The Baader-Meinhof Phenomenon: It’s Not a Coincidence

You’ve just heard about this phenomenon before? If not, trust me, you probably will soon. And that’s what we call the “Baader-Meinhof phenomenon“.

It was not long before I heard the word “pseudoscientific” in TBBT when I first learnt it from a book. It seems like an interesting coincidence because as far as I’m concerned, it’s not a usual word that can be seen anywhere. However, I saw it twice over a very short period of time.

The phenomenon was first introduced in 1986 by Terry Mullen, a reader of St. Paul Pioneer Press. He wrote to the column “Bulletin Board” to describe this kind of feeling. He said that after he first heard about the “Baader-Meinhof Gang”, the Red Army Faction and left-wing German terrorism, he occasionally came across that term again before long. Terry’s story struck a chord with the other readers as well; hence the phenomenon was named “Baader-Meinhof phenomenon”.

2

If a concept or thing you just found out about suddenly seems to crop up everywhere, then you’re experiencing the “Baader-Meinhof phenomenon”.

It’s not only a coincidence. It’s psychologically a little bit like “synchronicity“. The concept of synchronicity can be explained as “a meaningful coincidence”. It’s like your girlfriend is calling you when you happen to think of her, or you get a message from your boyfriend as soon as you pick up your phone. If these coincidences occur several times (and actually they will), you’ll not treat them as coincidences only.

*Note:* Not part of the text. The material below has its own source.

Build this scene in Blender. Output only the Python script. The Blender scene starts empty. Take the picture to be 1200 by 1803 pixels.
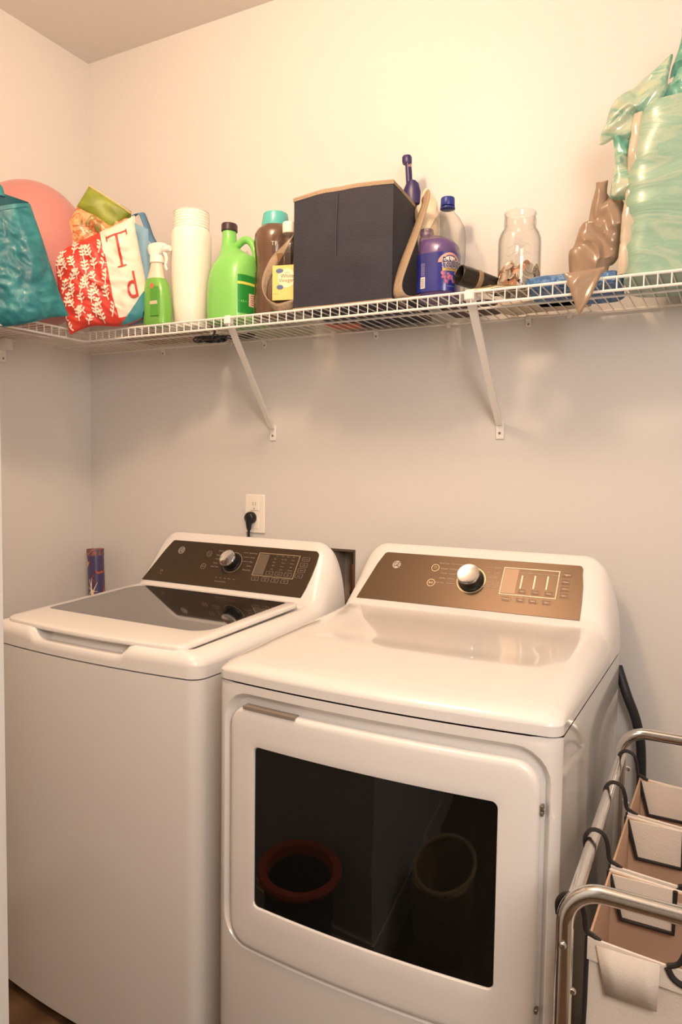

There’s another psychological term – “selective attention“. It’s when your brain ignores those usual things or unfamiliar things for you automatically. You pay no extra attention to the message your bank sends to you even if simultaneously you’re looking at your phone, right? You think it’s a small world when you meet your old friend in a strange city but you’ll never say it’s a big world when you don’t meet any of your acquaintances there. Our brain takes away what we don’t care and leaves what we’re interested in. And if this happens repeatedly, you’ll experience the Baader-Meinhof phenomenon more often.

It is clear now why there are always some strange coincidences around you. It’s hard to explain, because they’re not just coincidences.